Word for word, quote all of the material, omitting the pictures.

* Start DATASET SECTION *

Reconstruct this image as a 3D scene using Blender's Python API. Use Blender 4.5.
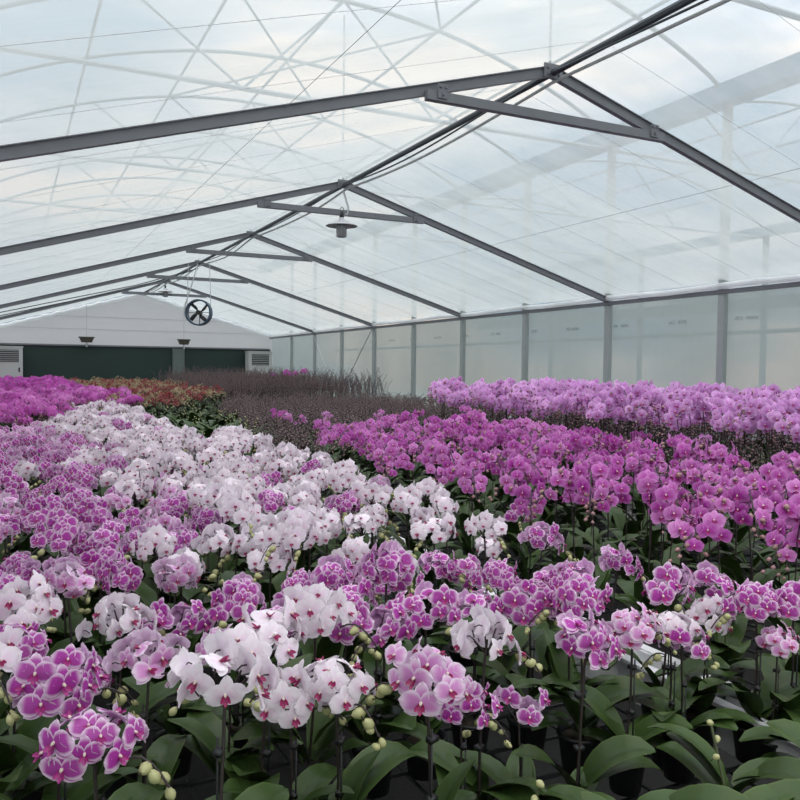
import bpy, math, random
import numpy as np
from mathutils import Vector, Matrix, Euler

for o in list(bpy.data.objects):
    bpy.data.objects.remove(o)
sc = bpy.context.scene
COL = sc.collection
PI = math.pi
EYE = 1.55                                   # camera height above the floor
rng = random.Random(7)
nrg = np.random.default_rng(11)

# ------------------------------------------------------------------ camera
yaw, pitch, roll = 0.4553, -0.0385, 0.0112
fwd = Vector((math.sin(yaw)*math.cos(pitch), math.cos(yaw)*math.cos(pitch), math.sin(pitch)))
rt0 = Vector((math.cos(yaw), -math.sin(yaw), 0)); up0 = rt0.cross(fwd)
rt = rt0*math.cos(roll) + up0*math.sin(roll); up = -rt0*math.sin(roll) + up0*math.cos(roll)
camd = bpy.data.cameras.new('camera'); cam = bpy.data.objects.new('camera', camd); COL.objects.link(cam)
M = Matrix((rt, up, -fwd)).transposed().to_4x4(); M.translation = (0, 0, EYE)
cam.matrix_world = M
camd.sensor_width = 36; camd.lens = 36*797.0/800; camd.clip_start = 0.02; camd.clip_end = 300
sc.camera = cam

# ------------------------------------------------------------------ sky (bright overcast, faintly warm breaks)
w = bpy.data.worlds.new('overcast_sky'); sc.world = w; w.use_nodes = True
nt = w.node_tree; nt.nodes.clear(); N = nt.nodes.new; Lk = nt.links.new
out = N('ShaderNodeOutputWorld'); bg = N('ShaderNodeBackground'); Lk(bg.outputs[0], out.inputs[0])
tc = N('ShaderNodeTexCoord'); mp = N('ShaderNodeMapping'); mp.inputs['Scale'].default_value = (1.0, 1.0, 3.2)
Lk(tc.outputs['Generated'], mp.inputs[0])
no = N('ShaderNodeTexNoise'); no.inputs['Scale'].default_value = 2.6; no.inputs['Detail'].default_value = 4
Lk(mp.outputs[0], no.inputs[0])
cr = N('ShaderNodeValToRGB'); Lk(no.outputs['Fac'], cr.inputs[0])
e = cr.color_ramp.elements
e[0].position = .41; e[0].color = (.40, .54, .66, 1); e[1].position = .59; e[1].color = (1.24, 1.07, .93, 1)
m_ = e.new(.50); m_.color = (.76, .81, .87, 1)
sp = N('ShaderNodeSeparateXYZ'); Lk(tc.outputs['Generated'], sp.inputs[0])
pw = N('ShaderNodeMath'); pw.operation = 'MULTIPLY'; pw.use_clamp = False; Lk(sp.outputs['Z'], pw.inputs[0]); Lk(sp.outputs['Z'], pw.inputs[1])
mr = N('ShaderNodeMapRange'); mr.inputs['From Min'].default_value = 0; mr.inputs['From Max'].default_value = 1
mr.inputs['To Min'].default_value = .54; mr.inputs['To Max'].default_value = 4.6
Lk(pw.outputs[0], mr.inputs['Value'])
Lk(cr.outputs[0], bg.inputs[0]); Lk(mr.outputs[0], bg.inputs[1])
sc.view_settings.view_transform = 'Standard'; sc.view_settings.look = 'None'
sc.view_settings.exposure = 0.36; sc.view_settings.gamma = 1.0; sc.view_settings.use_curve_mapping = False
sc.cycles.max_bounces = 8; sc.cycles.diffuse_bounces = 3; sc.cycles.transmission_bounces = 6
sc.cycles.transparent_max_bounces = 24; sc.cycles.sample_clamp_indirect = 4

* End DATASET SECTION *

__RESULT FOR THIS EXERCISE__
Reconstruct this image as a 3D scene using Blender's Python API. Use Blender 4.5.
import bpy, math, random
import numpy as np
from mathutils import Vector, Matrix, Euler

for o in list(bpy.data.objects):
    bpy.data.objects.remove(o)
sc = bpy.context.scene
COL = sc.collection
PI = math.pi
EYE = 1.55                                   # camera height above the floor
rng = random.Random(7)
nrg = np.random.default_rng(11)

# ------------------------------------------------------------------ camera
yaw, pitch, roll = 0.4553, -0.0385, 0.0112
fwd = Vector((math.sin(yaw)*math.cos(pitch), math.cos(yaw)*math.cos(pitch), math.sin(pitch)))
rt0 = Vector((math.cos(yaw), -math.sin(yaw), 0)); up0 = rt0.cross(fwd)
rt = rt0*math.cos(roll) + up0*math.sin(roll); up = -rt0*math.sin(roll) + up0*math.cos(roll)
camd = bpy.data.cameras.new('camera'); cam = bpy.data.objects.new('camera', camd); COL.objects.link(cam)
M = Matrix((rt, up, -fwd)).transposed().to_4x4(); M.translation = (0, 0, EYE)
cam.matrix_world = M
camd.sensor_width = 36; camd.lens = 36*797.0/800; camd.clip_start = 0.02; camd.clip_end = 300
sc.camera = cam

# ------------------------------------------------------------------ sky (bright overcast, faintly warm breaks)
w = bpy.data.worlds.new('overcast_sky'); sc.world = w; w.use_nodes = True
nt = w.node_tree; nt.nodes.clear(); N = nt.nodes.new; Lk = nt.links.new
out = N('ShaderNodeOutputWorld'); bg = N('ShaderNodeBackground'); Lk(bg.outputs[0], out.inputs[0])
tc = N('ShaderNodeTexCoord'); mp = N('ShaderNodeMapping'); mp.inputs['Scale'].default_value = (1.0, 1.0, 3.2)
Lk(tc.outputs['Generated'], mp.inputs[0])
no = N('ShaderNodeTexNoise'); no.inputs['Scale'].default_value = 2.6; no.inputs['Detail'].default_value = 4
Lk(mp.outputs[0], no.inputs[0])
cr = N('ShaderNodeValToRGB'); Lk(no.outputs['Fac'], cr.inputs[0])
e = cr.color_ramp.elements
e[0].position = .41; e[0].color = (.40, .54, .66, 1); e[1].position = .59; e[1].color = (1.24, 1.07, .93, 1)
m_ = e.new(.50); m_.color = (.76, .81, .87, 1)
sp = N('ShaderNodeSeparateXYZ'); Lk(tc.outputs['Generated'], sp.inputs[0])
pw = N('ShaderNodeMath'); pw.operation = 'MULTIPLY'; pw.use_clamp = False; Lk(sp.outputs['Z'], pw.inputs[0]); Lk(sp.outputs['Z'], pw.inputs[1])
mr = N('ShaderNodeMapRange'); mr.inputs['From Min'].default_value = 0; mr.inputs['From Max'].default_value = 1
mr.inputs['To Min'].default_value = .54; mr.inputs['To Max'].default_value = 4.6
Lk(pw.outputs[0], mr.inputs['Value'])
Lk(cr.outputs[0], bg.inputs[0]); Lk(mr.outputs[0], bg.inputs[1])
sc.view_settings.view_transform = 'Standard'; sc.view_settings.look = 'None'
sc.view_settings.exposure = 0.36; sc.view_settings.gamma = 1.0; sc.view_settings.use_curve_mapping = False
sc.cycles.max_bounces = 8; sc.cycles.diffuse_bounces = 3; sc.cycles.transmission_bounces = 6
sc.cycles.transparent_max_bounces = 24; sc.cycles.sample_clamp_indirect = 4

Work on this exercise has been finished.